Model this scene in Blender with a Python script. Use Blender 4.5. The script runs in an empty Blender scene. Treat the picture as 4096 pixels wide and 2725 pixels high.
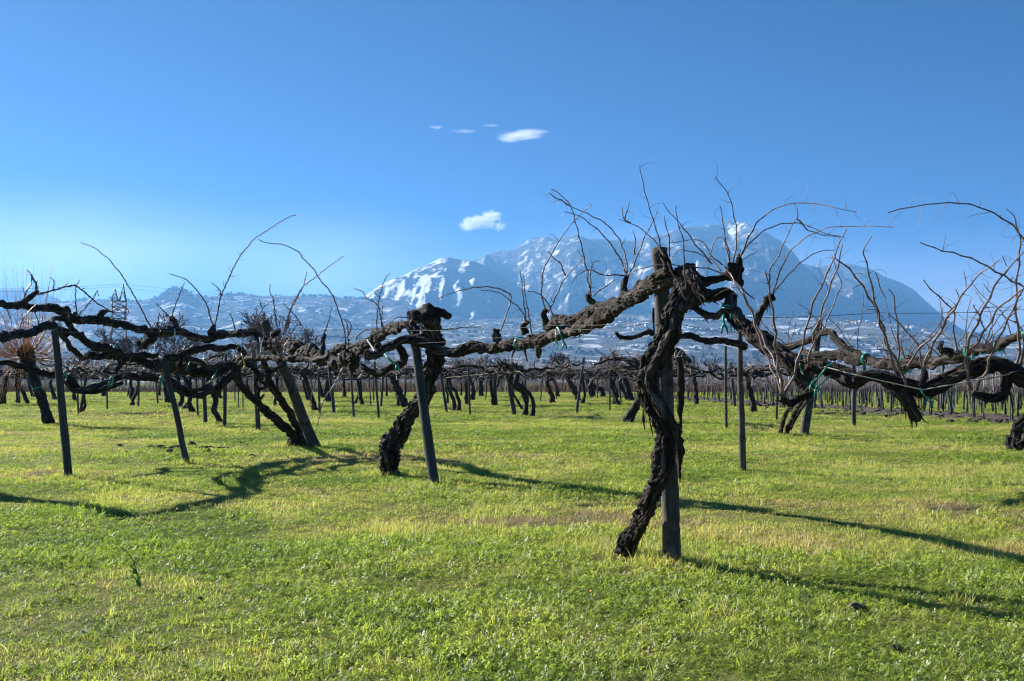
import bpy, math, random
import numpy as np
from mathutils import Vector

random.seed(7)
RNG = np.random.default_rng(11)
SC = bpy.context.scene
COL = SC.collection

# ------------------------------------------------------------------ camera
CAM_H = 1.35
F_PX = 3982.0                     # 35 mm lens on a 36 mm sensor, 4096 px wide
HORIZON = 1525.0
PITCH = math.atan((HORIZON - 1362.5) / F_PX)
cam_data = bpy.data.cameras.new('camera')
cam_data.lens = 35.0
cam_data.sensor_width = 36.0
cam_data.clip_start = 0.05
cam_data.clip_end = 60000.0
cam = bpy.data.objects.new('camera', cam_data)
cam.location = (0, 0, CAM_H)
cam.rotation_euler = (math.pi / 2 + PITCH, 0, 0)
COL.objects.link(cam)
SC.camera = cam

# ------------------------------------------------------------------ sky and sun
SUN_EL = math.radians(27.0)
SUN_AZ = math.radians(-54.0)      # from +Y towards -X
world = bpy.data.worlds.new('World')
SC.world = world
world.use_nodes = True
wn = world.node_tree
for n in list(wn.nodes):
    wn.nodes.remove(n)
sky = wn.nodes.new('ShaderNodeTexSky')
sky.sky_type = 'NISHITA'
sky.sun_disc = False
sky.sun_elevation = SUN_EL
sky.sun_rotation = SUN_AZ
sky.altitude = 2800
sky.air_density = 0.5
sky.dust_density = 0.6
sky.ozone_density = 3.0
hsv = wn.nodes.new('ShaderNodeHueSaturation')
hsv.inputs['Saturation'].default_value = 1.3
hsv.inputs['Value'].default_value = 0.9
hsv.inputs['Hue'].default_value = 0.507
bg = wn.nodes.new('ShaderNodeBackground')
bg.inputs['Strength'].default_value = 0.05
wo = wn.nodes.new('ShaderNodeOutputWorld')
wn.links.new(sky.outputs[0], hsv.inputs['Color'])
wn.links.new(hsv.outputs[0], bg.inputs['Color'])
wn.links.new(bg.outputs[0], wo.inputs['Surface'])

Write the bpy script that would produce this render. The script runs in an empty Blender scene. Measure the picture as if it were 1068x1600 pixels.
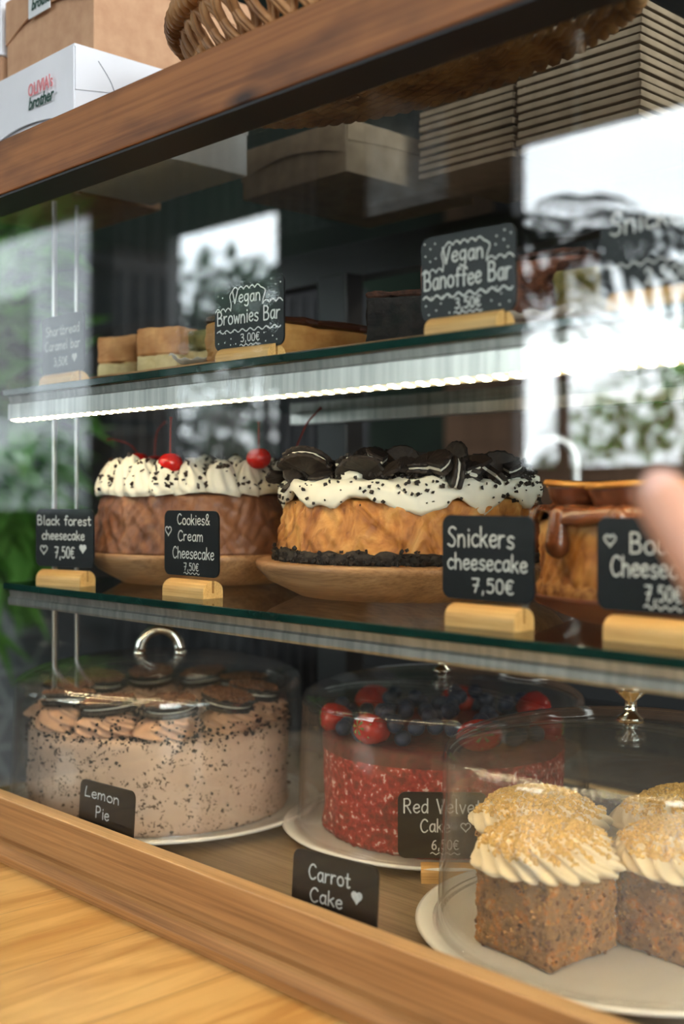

————————

Task details> Write out the entries above verbatim; the pictures do not belong in your copy.

Task solution>
Model this scene in Blender with a Python script. Use Blender 4.5. The script runs in an empty Blender scene. Treat the picture as 4096 pixels wide and 2725 pixels high.
import bpy, math, random
import numpy as np
from mathutils import Vector

random.seed(7)
RNG = np.random.default_rng(11)
SC = bpy.context.scene
COL = SC.collection

# ------------------------------------------------------------------ camera
CAM_H = 1.35
F_PX = 3982.0                     # 35 mm lens on a 36 mm sensor, 4096 px wide
HORIZON = 1525.0
PITCH = math.atan((HORIZON - 1362.5) / F_PX)
cam_data = bpy.data.cameras.new('camera')
cam_data.lens = 35.0
cam_data.sensor_width = 36.0
cam_data.clip_start = 0.05
cam_data.clip_end = 60000.0
cam = bpy.data.objects.new('camera', cam_data)
cam.location = (0, 0, CAM_H)
cam.rotation_euler = (math.pi / 2 + PITCH, 0, 0)
COL.objects.link(cam)
SC.camera = cam

# ------------------------------------------------------------------ sky and sun
SUN_EL = math.radians(27.0)
SUN_AZ = math.radians(-54.0)      # from +Y towards -X
world = bpy.data.worlds.new('World')
SC.world = world
world.use_nodes = True
wn = world.node_tree
for n in list(wn.nodes):
    wn.nodes.remove(n)
sky = wn.nodes.new('ShaderNodeTexSky')
sky.sky_type = 'NISHITA'
sky.sun_disc = False
sky.sun_elevation = SUN_EL
sky.sun_rotation = SUN_AZ
sky.altitude = 2800
sky.air_density = 0.5
sky.dust_density = 0.6
sky.ozone_density = 3.0
hsv = wn.nodes.new('ShaderNodeHueSaturation')
hsv.inputs['Saturation'].default_value = 1.3
hsv.inputs['Value'].default_value = 0.9
hsv.inputs['Hue'].default_value = 0.507
bg = wn.nodes.new('ShaderNodeBackground')
bg.inputs['Strength'].default_value = 0.05
wo = wn.nodes.new('ShaderNodeOutputWorld')
wn.links.new(sky.outputs[0], hsv.inputs['Color'])
wn.links.new(hsv.outputs[0], bg.inputs['Color'])
wn.links.new(bg.outputs[0], wo.inputs['Surface'])

Write the bpy script that would produce this render. The script runs in an empty Blender scene. Measure the picture as if it were 1068x1600 pixels.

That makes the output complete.